While Sarah Lancashire does her best to be a flawed, seen-it-all DI who has had her heart broken one too many times, my favourite female cops are Euro cops. Saga Norén, of course, nails the intensely unwashed look every time, while Sarah Lund and her jumpers come in a close second. But at the moment, my favourite leather-jacketed, emotionally constipated TV detective is Laure Berthaud in Spiral.

Otherwise known as Les Engrenages, Spiral has been around for years, spearheading the gruesome modern thriller trend of showing terrible violence, with bodies on slabs, bits cut off and nasty psycho pimps. So much so that I ditched it for a while. In fact, I think the last straw was when I went to France with my son, who was then four, and it was on TV at 9am, alongside jaunty adverts for Petits Filous yoghurt.

Machard the prosecutor is about as morally upright as a slowly deflating sex doll

To be honest, this series isn’t that much of a departure from the norm. There might still be some bin bag body parts and violence against women, but the characters are so brilliantly realised, you would go anywhere with them, even to a shady lock-up in the 256th arrondissement. I just finished watching it, and I’m pining for them already. I miss Laure, who has no concept of maternity leave and turns up in the same clothes every day. I miss her partner Gilou and his paunchy, shruggy, slightly repulsive bent copper-ness. I miss Tintin, the permanently disgruntled sidekick. Rebellious to the core, there’s no risk they won’t take and no backstreet they won’t drive down the wrong way. Then there’s the amazing cast of characters in the courtrooms – the cut-throat lawyer Joséphine Karlsson, the magistrate Judge Roban, who is becoming increasingly frail, and Machard the prosecutor, who is about as morally upright as a slowly deflating sex doll.

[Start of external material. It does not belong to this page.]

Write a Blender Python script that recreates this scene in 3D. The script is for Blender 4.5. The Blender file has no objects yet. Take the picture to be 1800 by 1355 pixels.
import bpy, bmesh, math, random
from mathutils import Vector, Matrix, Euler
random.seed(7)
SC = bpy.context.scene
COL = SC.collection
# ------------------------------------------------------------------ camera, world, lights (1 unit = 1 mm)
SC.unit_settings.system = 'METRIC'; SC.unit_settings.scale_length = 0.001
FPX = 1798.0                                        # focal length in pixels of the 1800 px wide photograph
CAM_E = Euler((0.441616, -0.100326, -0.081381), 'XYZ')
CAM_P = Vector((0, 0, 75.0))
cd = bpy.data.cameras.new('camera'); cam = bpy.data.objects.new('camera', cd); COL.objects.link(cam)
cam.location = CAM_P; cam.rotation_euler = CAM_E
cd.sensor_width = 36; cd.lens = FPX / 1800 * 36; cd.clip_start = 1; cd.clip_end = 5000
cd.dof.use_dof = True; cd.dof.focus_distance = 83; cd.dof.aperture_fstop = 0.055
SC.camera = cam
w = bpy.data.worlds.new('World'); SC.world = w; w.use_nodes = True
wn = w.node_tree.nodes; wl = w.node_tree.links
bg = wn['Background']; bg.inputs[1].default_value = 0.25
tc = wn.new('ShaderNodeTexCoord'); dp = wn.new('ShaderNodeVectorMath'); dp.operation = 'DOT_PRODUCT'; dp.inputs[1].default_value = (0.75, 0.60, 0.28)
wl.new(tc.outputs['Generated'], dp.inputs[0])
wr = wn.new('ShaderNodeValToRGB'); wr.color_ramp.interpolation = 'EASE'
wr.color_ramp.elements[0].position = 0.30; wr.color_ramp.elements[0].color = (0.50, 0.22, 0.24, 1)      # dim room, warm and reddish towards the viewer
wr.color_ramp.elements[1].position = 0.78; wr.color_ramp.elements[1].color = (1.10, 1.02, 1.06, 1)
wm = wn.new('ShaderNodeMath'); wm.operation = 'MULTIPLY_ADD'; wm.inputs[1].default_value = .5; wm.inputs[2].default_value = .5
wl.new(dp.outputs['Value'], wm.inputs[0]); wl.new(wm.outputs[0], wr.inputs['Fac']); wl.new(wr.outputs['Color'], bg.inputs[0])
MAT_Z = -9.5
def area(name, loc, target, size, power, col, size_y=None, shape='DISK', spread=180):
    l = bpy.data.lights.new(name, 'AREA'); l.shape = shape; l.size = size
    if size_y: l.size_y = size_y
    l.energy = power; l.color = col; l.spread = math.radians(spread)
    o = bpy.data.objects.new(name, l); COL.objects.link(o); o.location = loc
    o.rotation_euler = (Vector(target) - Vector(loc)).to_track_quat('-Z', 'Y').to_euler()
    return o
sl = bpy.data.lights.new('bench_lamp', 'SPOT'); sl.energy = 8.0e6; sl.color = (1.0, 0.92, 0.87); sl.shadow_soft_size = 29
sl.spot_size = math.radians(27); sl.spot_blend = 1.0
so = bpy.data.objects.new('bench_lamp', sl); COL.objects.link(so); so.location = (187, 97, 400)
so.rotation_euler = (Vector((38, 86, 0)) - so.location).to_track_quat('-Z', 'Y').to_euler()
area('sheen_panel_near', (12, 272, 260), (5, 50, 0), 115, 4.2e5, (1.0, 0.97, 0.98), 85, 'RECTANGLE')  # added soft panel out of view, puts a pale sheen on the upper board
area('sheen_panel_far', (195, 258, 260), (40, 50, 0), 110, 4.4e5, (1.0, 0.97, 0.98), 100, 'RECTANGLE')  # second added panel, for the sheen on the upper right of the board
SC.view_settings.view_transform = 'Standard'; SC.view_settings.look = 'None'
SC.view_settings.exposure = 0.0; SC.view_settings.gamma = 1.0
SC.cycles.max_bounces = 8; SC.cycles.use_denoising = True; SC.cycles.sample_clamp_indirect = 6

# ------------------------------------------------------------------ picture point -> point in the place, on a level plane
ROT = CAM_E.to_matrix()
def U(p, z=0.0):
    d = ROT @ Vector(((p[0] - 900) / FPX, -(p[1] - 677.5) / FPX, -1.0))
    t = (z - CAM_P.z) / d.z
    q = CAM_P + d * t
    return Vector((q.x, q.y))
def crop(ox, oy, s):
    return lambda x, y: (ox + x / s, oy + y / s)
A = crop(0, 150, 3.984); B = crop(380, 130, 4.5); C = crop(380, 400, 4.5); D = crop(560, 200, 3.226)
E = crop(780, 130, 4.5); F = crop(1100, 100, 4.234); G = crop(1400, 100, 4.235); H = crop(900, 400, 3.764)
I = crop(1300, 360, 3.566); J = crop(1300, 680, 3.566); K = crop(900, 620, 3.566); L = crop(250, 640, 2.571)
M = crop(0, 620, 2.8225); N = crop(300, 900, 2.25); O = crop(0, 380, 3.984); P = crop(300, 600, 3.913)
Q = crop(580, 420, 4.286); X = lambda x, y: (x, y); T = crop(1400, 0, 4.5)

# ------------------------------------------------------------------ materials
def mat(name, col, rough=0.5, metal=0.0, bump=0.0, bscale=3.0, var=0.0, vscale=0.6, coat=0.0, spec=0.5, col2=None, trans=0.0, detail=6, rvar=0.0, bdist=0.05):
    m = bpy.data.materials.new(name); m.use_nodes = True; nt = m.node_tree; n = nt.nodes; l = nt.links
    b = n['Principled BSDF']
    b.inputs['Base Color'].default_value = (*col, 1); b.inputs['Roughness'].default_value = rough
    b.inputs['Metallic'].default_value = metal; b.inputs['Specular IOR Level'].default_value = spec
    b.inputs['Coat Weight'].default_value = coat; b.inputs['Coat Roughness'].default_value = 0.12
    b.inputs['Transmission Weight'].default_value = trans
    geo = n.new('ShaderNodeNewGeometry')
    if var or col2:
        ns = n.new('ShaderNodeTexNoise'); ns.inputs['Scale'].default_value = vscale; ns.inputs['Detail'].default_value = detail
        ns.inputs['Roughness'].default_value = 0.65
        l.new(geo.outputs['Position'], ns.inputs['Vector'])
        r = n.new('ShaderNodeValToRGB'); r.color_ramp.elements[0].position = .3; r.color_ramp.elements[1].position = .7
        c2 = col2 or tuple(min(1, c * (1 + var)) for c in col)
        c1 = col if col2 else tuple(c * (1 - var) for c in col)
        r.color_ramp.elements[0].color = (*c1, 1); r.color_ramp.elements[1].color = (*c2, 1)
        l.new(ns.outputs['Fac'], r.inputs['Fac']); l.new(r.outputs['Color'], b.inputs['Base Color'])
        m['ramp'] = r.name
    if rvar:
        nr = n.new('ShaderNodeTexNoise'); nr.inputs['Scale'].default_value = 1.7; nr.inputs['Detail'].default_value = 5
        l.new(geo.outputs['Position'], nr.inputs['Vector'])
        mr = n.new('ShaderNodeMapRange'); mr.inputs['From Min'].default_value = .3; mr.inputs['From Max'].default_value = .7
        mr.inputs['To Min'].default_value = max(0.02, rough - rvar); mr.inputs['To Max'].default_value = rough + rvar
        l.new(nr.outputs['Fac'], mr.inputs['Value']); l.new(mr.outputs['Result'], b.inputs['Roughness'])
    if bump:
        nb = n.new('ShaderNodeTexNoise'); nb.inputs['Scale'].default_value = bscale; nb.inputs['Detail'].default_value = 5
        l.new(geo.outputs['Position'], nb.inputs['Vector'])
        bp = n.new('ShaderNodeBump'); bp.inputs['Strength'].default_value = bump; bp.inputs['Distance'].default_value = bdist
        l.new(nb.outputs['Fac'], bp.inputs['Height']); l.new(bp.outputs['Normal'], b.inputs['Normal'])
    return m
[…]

The script, by the brilliant writer Anne Landois, is an ambitious all-you-can-eat buffet of juicy interwoven subplots that are each as compelling as the main story. This sixth series has been dazzling, tense, funny, sad, frustrating, grim and packed to the gills with humping and stakeouts in Renault vans. The acting is insanely good and Paris has never looked so gritty. I can’t wait for series seven. If you can spare a few hours to see it, you really should. Having said that, I wouldn’t recommend watching it just after breakfast. Unless, of course, you’re French, and then you’ll probably do whatever the hell you want anyway. While wearing a leather jacket.